=== Task statement ===
Write out every line of the material exactly as it appears.

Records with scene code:
········

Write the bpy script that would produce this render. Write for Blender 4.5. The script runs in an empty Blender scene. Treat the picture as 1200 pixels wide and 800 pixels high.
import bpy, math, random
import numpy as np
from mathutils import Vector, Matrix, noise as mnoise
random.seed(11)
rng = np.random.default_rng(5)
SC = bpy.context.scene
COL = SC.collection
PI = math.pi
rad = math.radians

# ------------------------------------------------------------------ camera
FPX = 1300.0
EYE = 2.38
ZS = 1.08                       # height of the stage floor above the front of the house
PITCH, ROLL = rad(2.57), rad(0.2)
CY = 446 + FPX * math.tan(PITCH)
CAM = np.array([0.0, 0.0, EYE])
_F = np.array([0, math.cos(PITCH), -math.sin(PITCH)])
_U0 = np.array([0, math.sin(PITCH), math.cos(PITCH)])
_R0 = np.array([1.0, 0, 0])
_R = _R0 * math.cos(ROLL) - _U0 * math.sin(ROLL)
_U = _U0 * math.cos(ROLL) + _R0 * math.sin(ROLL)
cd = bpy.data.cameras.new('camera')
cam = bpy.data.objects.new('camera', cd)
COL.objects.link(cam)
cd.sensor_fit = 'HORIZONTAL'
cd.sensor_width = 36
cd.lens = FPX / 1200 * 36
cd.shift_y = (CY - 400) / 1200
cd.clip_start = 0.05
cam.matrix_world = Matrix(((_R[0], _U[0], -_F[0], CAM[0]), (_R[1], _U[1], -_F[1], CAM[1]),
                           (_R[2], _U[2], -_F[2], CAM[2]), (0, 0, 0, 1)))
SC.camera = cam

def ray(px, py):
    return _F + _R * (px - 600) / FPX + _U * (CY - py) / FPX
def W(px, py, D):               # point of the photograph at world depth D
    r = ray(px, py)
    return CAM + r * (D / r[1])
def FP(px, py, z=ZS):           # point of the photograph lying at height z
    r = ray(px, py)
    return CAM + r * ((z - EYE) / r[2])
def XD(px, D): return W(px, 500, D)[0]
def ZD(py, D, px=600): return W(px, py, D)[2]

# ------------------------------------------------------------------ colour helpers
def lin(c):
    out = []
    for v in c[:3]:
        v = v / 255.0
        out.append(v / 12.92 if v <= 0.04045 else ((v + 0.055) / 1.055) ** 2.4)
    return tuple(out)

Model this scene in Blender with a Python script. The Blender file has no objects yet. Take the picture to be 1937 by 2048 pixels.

········

=== Result below ===
Write the bpy script that would produce this render. Write for Blender 4.5. The script runs in an empty Blender scene. Treat the picture as 1200 pixels wide and 800 pixels high.
import bpy, math, random
import numpy as np
from mathutils import Vector, Matrix, noise as mnoise
random.seed(11)
rng = np.random.default_rng(5)
SC = bpy.context.scene
COL = SC.collection
PI = math.pi
rad = math.radians

# ------------------------------------------------------------------ camera
FPX = 1300.0
EYE = 2.38
ZS = 1.08                       # height of the stage floor above the front of the house
PITCH, ROLL = rad(2.57), rad(0.2)
CY = 446 + FPX * math.tan(PITCH)
CAM = np.array([0.0, 0.0, EYE])
_F = np.array([0, math.cos(PITCH), -math.sin(PITCH)])
_U0 = np.array([0, math.sin(PITCH), math.cos(PITCH)])
_R0 = np.array([1.0, 0, 0])
_R = _R0 * math.cos(ROLL) - _U0 * math.sin(ROLL)
_U = _U0 * math.cos(ROLL) + _R0 * math.sin(ROLL)
cd = bpy.data.cameras.new('camera')
cam = bpy.data.objects.new('camera', cd)
COL.objects.link(cam)
cd.sensor_fit = 'HORIZONTAL'
cd.sensor_width = 36
cd.lens = FPX / 1200 * 36
cd.shift_y = (CY - 400) / 1200
cd.clip_start = 0.05
cam.matrix_world = Matrix(((_R[0], _U[0], -_F[0], CAM[0]), (_R[1], _U[1], -_F[1], CAM[1]),
                           (_R[2], _U[2], -_F[2], CAM[2]), (0, 0, 0, 1)))
SC.camera = cam

def ray(px, py):
    return _F + _R * (px - 600) / FPX + _U * (CY - py) / FPX
def W(px, py, D):               # point of the photograph at world depth D
    r = ray(px, py)
    return CAM + r * (D / r[1])
def FP(px, py, z=ZS):           # point of the photograph lying at height z
    r = ray(px, py)
    return CAM + r * ((z - EYE) / r[2])
def XD(px, D): return W(px, 500, D)[0]
def ZD(py, D, px=600): return W(px, py, D)[2]

# ------------------------------------------------------------------ colour helpers
def lin(c):
    out = []
    for v in c[:3]:
        v = v / 255.0
        out.append(v / 12.92 if v <= 0.04045 else ((v + 0.055) / 1.055) ** 2.4)
    return tuple(out)

Model this scene in Blender with a Python script. The Blender file has no objects yet. Take the picture to be 1937 by 2048 pixels.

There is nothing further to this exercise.